> [Task brief] Repeat the listing in full, word for word.

> [Data entries]
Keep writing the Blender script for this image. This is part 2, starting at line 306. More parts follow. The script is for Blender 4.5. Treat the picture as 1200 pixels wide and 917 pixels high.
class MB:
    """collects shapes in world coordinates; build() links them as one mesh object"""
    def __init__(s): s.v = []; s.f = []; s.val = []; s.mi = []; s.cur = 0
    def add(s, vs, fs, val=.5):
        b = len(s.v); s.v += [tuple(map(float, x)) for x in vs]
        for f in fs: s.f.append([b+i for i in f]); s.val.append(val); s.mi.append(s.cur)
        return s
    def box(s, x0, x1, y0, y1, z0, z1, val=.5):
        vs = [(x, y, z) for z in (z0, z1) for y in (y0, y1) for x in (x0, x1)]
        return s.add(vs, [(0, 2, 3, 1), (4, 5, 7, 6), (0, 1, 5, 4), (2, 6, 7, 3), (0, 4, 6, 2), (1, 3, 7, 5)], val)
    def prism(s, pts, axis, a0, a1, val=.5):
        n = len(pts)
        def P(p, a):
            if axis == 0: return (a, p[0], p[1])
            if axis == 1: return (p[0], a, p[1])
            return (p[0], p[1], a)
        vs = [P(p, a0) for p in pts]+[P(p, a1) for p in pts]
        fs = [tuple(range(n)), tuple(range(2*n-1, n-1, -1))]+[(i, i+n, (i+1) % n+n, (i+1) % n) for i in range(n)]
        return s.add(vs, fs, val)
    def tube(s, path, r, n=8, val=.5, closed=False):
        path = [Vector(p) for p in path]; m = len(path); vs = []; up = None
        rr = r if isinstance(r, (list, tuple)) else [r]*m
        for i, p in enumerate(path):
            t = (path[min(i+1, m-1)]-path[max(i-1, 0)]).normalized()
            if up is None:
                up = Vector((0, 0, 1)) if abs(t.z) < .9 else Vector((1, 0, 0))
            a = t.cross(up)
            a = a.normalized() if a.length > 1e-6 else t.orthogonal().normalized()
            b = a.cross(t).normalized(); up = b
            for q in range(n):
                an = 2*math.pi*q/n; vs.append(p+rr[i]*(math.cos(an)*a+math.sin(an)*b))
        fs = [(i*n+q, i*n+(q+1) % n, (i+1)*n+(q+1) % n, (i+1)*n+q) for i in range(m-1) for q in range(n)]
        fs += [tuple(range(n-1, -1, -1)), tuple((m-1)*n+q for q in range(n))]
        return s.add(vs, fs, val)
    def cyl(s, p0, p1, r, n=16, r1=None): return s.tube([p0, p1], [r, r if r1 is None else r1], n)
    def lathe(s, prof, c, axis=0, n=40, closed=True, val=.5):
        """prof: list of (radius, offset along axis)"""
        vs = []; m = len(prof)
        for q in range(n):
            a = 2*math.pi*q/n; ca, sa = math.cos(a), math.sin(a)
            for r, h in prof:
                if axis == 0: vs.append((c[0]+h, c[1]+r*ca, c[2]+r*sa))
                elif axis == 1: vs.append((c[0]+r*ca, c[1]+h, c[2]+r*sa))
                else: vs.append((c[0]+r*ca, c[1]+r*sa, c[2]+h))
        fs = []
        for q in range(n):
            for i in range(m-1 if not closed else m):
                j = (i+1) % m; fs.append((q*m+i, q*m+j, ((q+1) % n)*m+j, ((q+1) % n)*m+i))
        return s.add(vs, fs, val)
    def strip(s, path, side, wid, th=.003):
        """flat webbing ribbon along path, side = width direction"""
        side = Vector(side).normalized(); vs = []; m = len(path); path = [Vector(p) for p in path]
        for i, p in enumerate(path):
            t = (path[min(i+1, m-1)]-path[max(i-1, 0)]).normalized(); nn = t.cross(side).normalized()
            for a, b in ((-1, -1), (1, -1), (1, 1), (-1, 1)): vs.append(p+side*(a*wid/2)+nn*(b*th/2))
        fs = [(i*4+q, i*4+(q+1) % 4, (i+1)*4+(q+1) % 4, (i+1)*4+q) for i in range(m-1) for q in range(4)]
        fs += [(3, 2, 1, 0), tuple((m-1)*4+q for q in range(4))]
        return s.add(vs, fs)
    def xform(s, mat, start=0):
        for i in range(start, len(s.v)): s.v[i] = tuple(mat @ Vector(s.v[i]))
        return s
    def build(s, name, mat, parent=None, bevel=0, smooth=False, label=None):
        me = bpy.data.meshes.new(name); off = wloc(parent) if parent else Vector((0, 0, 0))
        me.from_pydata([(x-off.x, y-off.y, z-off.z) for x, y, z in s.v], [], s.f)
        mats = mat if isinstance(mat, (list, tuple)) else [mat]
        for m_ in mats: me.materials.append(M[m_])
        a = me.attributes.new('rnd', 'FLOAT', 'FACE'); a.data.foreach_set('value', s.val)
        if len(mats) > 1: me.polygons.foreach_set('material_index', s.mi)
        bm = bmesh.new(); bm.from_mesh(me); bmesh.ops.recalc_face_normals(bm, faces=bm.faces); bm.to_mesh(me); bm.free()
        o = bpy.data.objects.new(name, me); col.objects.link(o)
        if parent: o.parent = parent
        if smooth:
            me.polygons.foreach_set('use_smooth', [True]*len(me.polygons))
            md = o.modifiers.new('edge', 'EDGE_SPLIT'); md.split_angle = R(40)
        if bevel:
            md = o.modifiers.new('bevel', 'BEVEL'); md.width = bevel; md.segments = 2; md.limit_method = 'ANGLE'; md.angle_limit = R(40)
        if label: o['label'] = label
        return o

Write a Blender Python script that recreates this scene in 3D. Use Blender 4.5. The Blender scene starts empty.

> [Answer to the problem]
Keep writing the Blender script for this image. This is part 2, starting at line 306. More parts follow. The script is for Blender 4.5. Treat the picture as 1200 pixels wide and 917 pixels high.
class MB:
    """collects shapes in world coordinates; build() links them as one mesh object"""
    def __init__(s): s.v = []; s.f = []; s.val = []; s.mi = []; s.cur = 0
    def add(s, vs, fs, val=.5):
        b = len(s.v); s.v += [tuple(map(float, x)) for x in vs]
        for f in fs: s.f.append([b+i for i in f]); s.val.append(val); s.mi.append(s.cur)
        return s
    def box(s, x0, x1, y0, y1, z0, z1, val=.5):
        vs = [(x, y, z) for z in (z0, z1) for y in (y0, y1) for x in (x0, x1)]
        return s.add(vs, [(0, 2, 3, 1), (4, 5, 7, 6), (0, 1, 5, 4), (2, 6, 7, 3), (0, 4, 6, 2), (1, 3, 7, 5)], val)
    def prism(s, pts, axis, a0, a1, val=.5):
        n = len(pts)
        def P(p, a):
            if axis == 0: return (a, p[0], p[1])
            if axis == 1: return (p[0], a, p[1])
            return (p[0], p[1], a)
        vs = [P(p, a0) for p in pts]+[P(p, a1) for p in pts]
        fs = [tuple(range(n)), tuple(range(2*n-1, n-1, -1))]+[(i, i+n, (i+1) % n+n, (i+1) % n) for i in range(n)]
        return s.add(vs, fs, val)
    def tube(s, path, r, n=8, val=.5, closed=False):
        path = [Vector(p) for p in path]; m = len(path); vs = []; up = None
        rr = r if isinstance(r, (list, tuple)) else [r]*m
        for i, p in enumerate(path):
            t = (path[min(i+1, m-1)]-path[max(i-1, 0)]).normalized()
            if up is None:
                up = Vector((0, 0, 1)) if abs(t.z) < .9 else Vector((1, 0, 0))
            a = t.cross(up)
            a = a.normalized() if a.length > 1e-6 else t.orthogonal().normalized()
            b = a.cross(t).normalized(); up = b
            for q in range(n):
                an = 2*math.pi*q/n; vs.append(p+rr[i]*(math.cos(an)*a+math.sin(an)*b))
        fs = [(i*n+q, i*n+(q+1) % n, (i+1)*n+(q+1) % n, (i+1)*n+q) for i in range(m-1) for q in range(n)]
        fs += [tuple(range(n-1, -1, -1)), tuple((m-1)*n+q for q in range(n))]
        return s.add(vs, fs, val)
    def cyl(s, p0, p1, r, n=16, r1=None): return s.tube([p0, p1], [r, r if r1 is None else r1], n)
    def lathe(s, prof, c, axis=0, n=40, closed=True, val=.5):
        """prof: list of (radius, offset along axis)"""
        vs = []; m = len(prof)
        for q in range(n):
            a = 2*math.pi*q/n; ca, sa = math.cos(a), math.sin(a)
            for r, h in prof:
                if axis == 0: vs.append((c[0]+h, c[1]+r*ca, c[2]+r*sa))
                elif axis == 1: vs.append((c[0]+r*ca, c[1]+h, c[2]+r*sa))
                else: vs.append((c[0]+r*ca, c[1]+r*sa, c[2]+h))
        fs = []
        for q in range(n):
            for i in range(m-1 if not closed else m):
                j = (i+1) % m; fs.append((q*m+i, q*m+j, ((q+1) % n)*m+j, ((q+1) % n)*m+i))
        return s.add(vs, fs, val)
    def strip(s, path, side, wid, th=.003):
        """flat webbing ribbon along path, side = width direction"""
        side = Vector(side).normalized(); vs = []; m = len(path); path = [Vector(p) for p in path]
        for i, p in enumerate(path):
            t = (path[min(i+1, m-1)]-path[max(i-1, 0)]).normalized(); nn = t.cross(side).normalized()
            for a, b in ((-1, -1), (1, -1), (1, 1), (-1, 1)): vs.append(p+side*(a*wid/2)+nn*(b*th/2))
        fs = [(i*4+q, i*4+(q+1) % 4, (i+1)*4+(q+1) % 4, (i+1)*4+q) for i in range(m-1) for q in range(4)]
        fs += [(3, 2, 1, 0), tuple((m-1)*4+q for q in range(4))]
        return s.add(vs, fs)
    def xform(s, mat, start=0):
        for i in range(start, len(s.v)): s.v[i] = tuple(mat @ Vector(s.v[i]))
        return s
    def build(s, name, mat, parent=None, bevel=0, smooth=False, label=None):
        me = bpy.data.meshes.new(name); off = wloc(parent) if parent else Vector((0, 0, 0))
        me.from_pydata([(x-off.x, y-off.y, z-off.z) for x, y, z in s.v], [], s.f)
        mats = mat if isinstance(mat, (list, tuple)) else [mat]
        for m_ in mats: me.materials.append(M[m_])
        a = me.attributes.new('rnd', 'FLOAT', 'FACE'); a.data.foreach_set('value', s.val)
        if len(mats) > 1: me.polygons.foreach_set('material_index', s.mi)
        bm = bmesh.new(); bm.from_mesh(me); bmesh.ops.recalc_face_normals(bm, faces=bm.faces); bm.to_mesh(me); bm.free()
        o = bpy.data.objects.new(name, me); col.objects.link(o)
        if parent: o.parent = parent
        if smooth:
            me.polygons.foreach_set('use_smooth', [True]*len(me.polygons))
            md = o.modifiers.new('edge', 'EDGE_SPLIT'); md.split_angle = R(40)
        if bevel:
            md = o.modifiers.new('bevel', 'BEVEL'); md.width = bevel; md.segments = 2; md.limit_method = 'ANGLE'; md.angle_limit = R(40)
        if label: o['label'] = label
        return o

Write a Blender Python script that recreates this scene in 3D. Use Blender 4.5. The Blender scene starts empty.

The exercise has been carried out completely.